By Kelly Jackson Higgins
DarkReading
Nov 09, 2009
A forensics tool built by Microsoft exclusively for law enforcement officials worldwide was posted to a file-sharing site, leaving the USB-based tool at risk of falling into the wrong hands.
COFEE is a free, USB-based set of tools, which Microsoft offers only to law enforcement, that plugs into a computer to gather evidence during an investigation. It lets an officer with little or no computer know-how use digital forensics tools to gather volatile evidence.

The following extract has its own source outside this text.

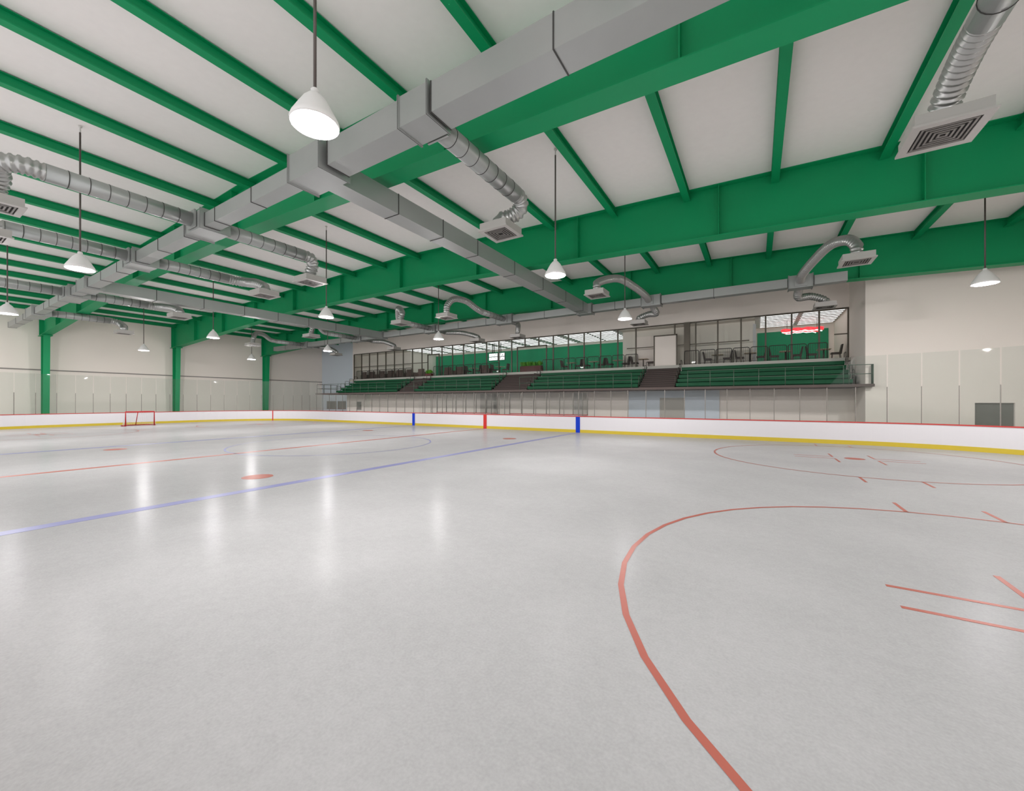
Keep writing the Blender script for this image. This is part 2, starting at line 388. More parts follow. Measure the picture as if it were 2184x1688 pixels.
# ------------------------------------------------------------------ glass above the boards
GO = .07
def arc_pts():
    P = []   # (x, y) support nodes from the right corner round to the near-left corner
    n = 12
    for k in range(9, 0, -1):
        a = PI/2-PI/2*k/n; P.append((21.95+(RC+GO)*math.cos(a), 4.18+(RC+GO)*math.sin(a), 'right'))
    for k in range(0, 41): P.append((21.95-k*1.0975, HY+GO, 'side'))
    for k in range(1, 13):
        a = PI/2+PI/2*k/12; P.append((-21.95+(RC+GO)*math.cos(a), 4.18+(RC+GO)*math.sin(a), 'end'))
    for k in range(1, 9): P.append((-HX-GO, 4.18-8.36*k/8, 'end'))
    for k in range(1, 10):
        a = PI+PI/2*k/12; P.append((-21.95+(RC+GO)*math.cos(a), -4.18+(RC+GO)*math.sin(a), 'end'))
    return P
GP = arc_pts()
ZL, ZH = 2.78, 4.28
for i in range(len(GP)-1):
    (x0, y0, s0), (x1, y1, s1) = GP[i], GP[i+1]
    zone = s1 if s1 != 'side' else ('right' if s0 == 'right' else 'side')
    a = Vector((x0, y0, 0)); b = Vector((x1, y1, 0)); u = (b-a).normalized(); nrm = Vector((-u.y, u.x, 0)); L = (b-a).length
    h0 = h1 = ZH if zone != 'side' else ZL
    if i == 9: h0 = ZH-.0; h1 = ZL
    if i == 9+39: h0 = ZL; h1 = ZH
    if zone == 'side':
        k = i-8; dist = (x0+x1)/2
        ref = [(7.63, 'nearer blue stripe'), (0, 'red centre stripe'), (-7.63, 'further blue stripe')]
        rx, rn = min(ref, key=lambda r: abs(dist-r[0])); c = int(abs(dist-rx)/1.0975)+1
        lab = 'low clear glass pane on the boards, %s %s of the %s' % (ordn(c), 'right' if dist > rx else 'left', rn)
        grp = 'low glass panes in front of the stands'
        if i in (9, 48): lab = 'glass pane with slanted top edge at the %s end of the stands' % ('right' if i == 9 else 'left')
    elif zone == 'right':
        lab = 'tall glass pane before the right-hand wall, %s right of the slanted pane' % ordn(9-i); grp = 'tall glass panes at the right corner'
    else:
        k = i-48; lab = 'tall tinted far-end glass pane, %s from the slanted pane left of the stands' % ordn(k); grp = 'tall glass panes at the far end'
    root = empty('glass_panel', ((a+b)/2+Vector((0, 0, 1.11))), lab, 'glass panel', grp, math.atan2(u.y, u.x))
    hl = L/2-.012
    m = 'clear' if zone == 'side' and i not in (9, 48) else 'tint'
    MB().prism([(-hl+.025, 0), (hl, 0), (hl, h1-1.11), (-hl+.025, h0-1.11)], -.006, .006).build('pane', m, root)
    B(-L/2+.002, -L/2+.034, -.018, .018, 0, 1.67).build('support_post', 'post', root)

# ------------------------------------------------------------------ players' benches behind the boards
for (xa, xb, nm) in ((-7.3, -.6, 'left'), (.6, 7.3, 'right')):
    r = empty('player_box', ((xa+xb)/2, 14.0, -.03), 'walled player box with glass behind the boards, %s of the red centre stripe' % nm, 'player box', 'player boxes')
    w2 = (xb-xa)/2
    B(-w2, w2, 1.3, 1.4, 0, 1.1).box(-w2, -w2+.08, -1.1, 1.3, 0, 1.1).box(w2-.08, w2, -1.1, 1.3, 0, 1.1).build('low_wall', 'board', r)
    B(-w2-.02, w2+.02, 1.27, 1.43, 1.1, 1.15).build('cap_rail', 'redcap', r)
    B(-w2+.1, w2-.1, .8, 1.15, .4, .46).build('bench_seat', 'table', r)
    for sx in (-w2+.6, 0, w2-.6): B(sx-.04, sx+.04, .85, 1.1, 0, .4).build('bench_leg', 'rail', r)
    B(-w2, w2, 1.33, 1.342, 1.15, 2.74).build('back_glass', 'clear', r)
    for s in (-1, 1): B(s*(w2-.04)-.006, s*(w2-.04)+.006, -1.05, 1.3, 1.1, 2.74).build('side_glass', 'clear', r)
    k = 0
    while k <= 6:
        x = -w2+2*w2*k/6; B(x-.025, x+.025, 1.3, 1.37, 1.1, 2.74).build('glass_post', 'post', r); k += 1
    for s in (-1, 1):
        for yy in (-.3, .5): B(s*(w2-.04)-.02, s*(w2-.04)+.02, yy-.02, yy+.02, 1.1, 2.74).build('glass_post', 'post', r)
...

COFEE was posted, and then later removed, from at least one file-sharing site, but security experts say the cat is now out of the bag. While many forensics tools with similar functionality as Microsoft's Computer Online Forensic Evidence Extractor (COFEE) are available, security experts still worry the bad guys will use their access to the tool to figure out ways to circumvent it.
Chris Wysopal, CTO at Veracode, says the danger is that a detection tool will be written for COFEE so that the bad guys can cover their tracks.
"Someone will build a detector so that machines will wipe themselves or give rootkit-like fake answers if this USB is inserted into a computer,"
Wysopal says.
One researcher who got a copy of COFEE online says bad guys could abuse the tool by taking one of its DLLs and loading it into a compromised machine's memory, where it then dumps stored clear-text passwords to a file.